Sí, también jugué unos meses a
ese juego. No voy a negar lo evidente. Pero un día, una amiga —con esa
franqueza que solo tienen los que ya se hartaron de verte haciendo el tonto— me
soltó: “Amigo mío, ¿sabes cuándo se acaba
el circo? Cuando dejas de mirar al payaso”.
Y ese día bloqueé. No por venganza
ni por drama, sino por salud mental. Me di tiempo. Me reconstruí. Y cuando ya
no dolía, cuando ya no hacía falta seguir defendiéndome de nada, desbloqueé.
Porque al final, uno solo bloquea lo que aún le afecta.
No stalkeo. No miro historias. Y
sí, soy consciente de que si veo algo, dejo rastro. Así que no, no lo entiendo.
¿Por qué aparecer y desaparecer? ¿Por qué asomar la patita y luego esconderla?
¿Por querer hacer daño? ¿Por intentar dejar un “aquí estoy yo”? Lo siento, pero
solo logras una cosa: hacer el ridículo.
No hay nobleza en esos actos. Si
la hubiera, no vendrían seguidos de otro bloqueo. Es como ese perro que, por costumbre
más que por necesidad, levanta la pata para marcar territorio... aunque ya no
quede nada por marcar. Pues eso parece. Porque siempre buscaste la reacción y
no la respuesta.
¿De que te sirve bloquearme? ¿De
que te sirve ese contacto cero si, por dentro, sigues conectado a lo mismo de
siempre?
Me sorprende, sin embargo, que
tantos años después haya tenido que volver a bloquear. No por rencor, sino
porque simplemente no conoces los límites. Y lo que al principio podía entender
—esa falta de gestión emocional, ese “no
sé qué hacer con esto”— ahora, a estas alturas, ya no tiene excusa. Ahora ya
es hábito. Tóxico, repetitivo e innecesario.
Pero la cosa cambia el
día que uno aprende a decir: “yo no
merezco esto”.
La mente repite lo que
el alma aún no se ha atrevido a transformar. Los pensamientos se repiten porque
no han sido observados con consciencia.
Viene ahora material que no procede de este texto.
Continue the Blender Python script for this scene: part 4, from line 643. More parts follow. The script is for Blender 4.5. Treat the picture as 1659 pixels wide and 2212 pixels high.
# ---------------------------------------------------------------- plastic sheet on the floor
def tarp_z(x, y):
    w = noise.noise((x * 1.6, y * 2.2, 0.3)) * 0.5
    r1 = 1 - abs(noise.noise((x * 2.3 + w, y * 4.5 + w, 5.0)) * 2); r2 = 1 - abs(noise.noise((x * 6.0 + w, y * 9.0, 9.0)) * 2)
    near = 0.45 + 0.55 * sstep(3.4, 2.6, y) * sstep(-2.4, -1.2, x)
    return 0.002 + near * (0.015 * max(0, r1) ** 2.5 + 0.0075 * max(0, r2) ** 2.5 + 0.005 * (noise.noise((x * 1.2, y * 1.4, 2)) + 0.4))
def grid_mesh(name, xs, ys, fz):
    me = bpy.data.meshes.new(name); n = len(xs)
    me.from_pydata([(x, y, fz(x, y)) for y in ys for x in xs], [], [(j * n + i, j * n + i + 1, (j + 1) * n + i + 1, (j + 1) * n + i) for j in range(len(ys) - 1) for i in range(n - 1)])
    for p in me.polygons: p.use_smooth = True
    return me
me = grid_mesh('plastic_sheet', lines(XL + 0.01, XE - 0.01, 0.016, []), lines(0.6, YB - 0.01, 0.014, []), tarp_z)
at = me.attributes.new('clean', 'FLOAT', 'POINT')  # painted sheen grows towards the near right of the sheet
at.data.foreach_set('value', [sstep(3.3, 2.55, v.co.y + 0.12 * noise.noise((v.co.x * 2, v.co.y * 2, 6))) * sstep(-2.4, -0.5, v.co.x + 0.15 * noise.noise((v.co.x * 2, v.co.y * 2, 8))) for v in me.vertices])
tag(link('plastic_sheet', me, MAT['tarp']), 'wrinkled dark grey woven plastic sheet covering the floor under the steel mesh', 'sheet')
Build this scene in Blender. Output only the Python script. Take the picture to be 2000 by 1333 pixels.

Se reciclan, vuelven como fantasmas,
pero que buscan ser mirados, no temidos.
Cuando te reconoces en
el espacio donde esos pensamientos ocurren, algo cambia. Ya no reaccionas. No
entras en guerra con ellos. Los dejas estar, y al ser vistos sin resistencia…
se disuelven.
Esa es la alquimia
interna: transformas la oscuridad en comprensión, el miedo en libertad, la duda
en expansión.
Cada vez que eliges
observar un pensamiento en vez de seguirlo, recuperas un fragmento de tu poder.
Seguirás siendo esclavo de tu
mente... hasta que recuerdes que tú eres quien elige qué pensamiento sostener.
Y si algo he aprendido con el
tiempo es que no hace falta una lona para montar un circo. Basta con un correo
electrónico y registro en toda plataforma digital existente.
Y sí, me llegó el
pantallazo.
Porque por más que intenten jugar
en la sombra, la luz siempre encuentra una rendija. Siempre hay alguien que lo
ve, alguien que lo reenvía, alguien que, sin comerlo ni beberlo, me hace
protagonista de conversaciones en grupos que ni sabía que existían. Y ahí
estaba yo, otra vez en el foco, sin estar, sin mirar, sin figurar.
Un fenómeno curioso son los
archiveros emocionales: personas que guardan momentos ajenos como si fueran
pruebas de un drama sentimental en el que nunca participaron.
A veces guardan conversaciones, otras
veces fotos… otros guardan en favoritos, el diseño del tatuaje que llevo en la
espalda.
Y sí, entiendo el patrón. Lo
reconozco porque, en otro tiempo, yo también estuve ahí. También me interesé
por quien estuvo antes que yo. Lo tenía presente, aunque no lo dijera. Era una
sombra discreta, pero constante, que se colaba en mi relación sin que nadie la
invitara.
Así que entiendo que ahora me
toque a mí ser esa sombra. Que alguien más me observe como yo observé. Que se
pregunte lo que yo me preguntaba.
Recuerdo que entonces me justificaba:
disfrazaba todo de preocupación, de interés legítimo, incluso de lealtad.
Cualquier excusa para no sentirme tan ridículo.
Pero con el tiempo y la distancia
uno se da cuenta: son actos vacíos, autoengaños envueltos en una falsa
dignidad.
Y es que al final, por
más que nos creamos distintos, los patrones se repiten. Se repiten siempre.
Solo cambia el reparto. Y luego, claro, vendrán las quejas:
— “Es que la gente habla…”
La gente no habla. Es
que no paras de darles el guion, escena por escena.
Pero bueno, como dijo el gran
Freddie Mercury: “The show must go on”.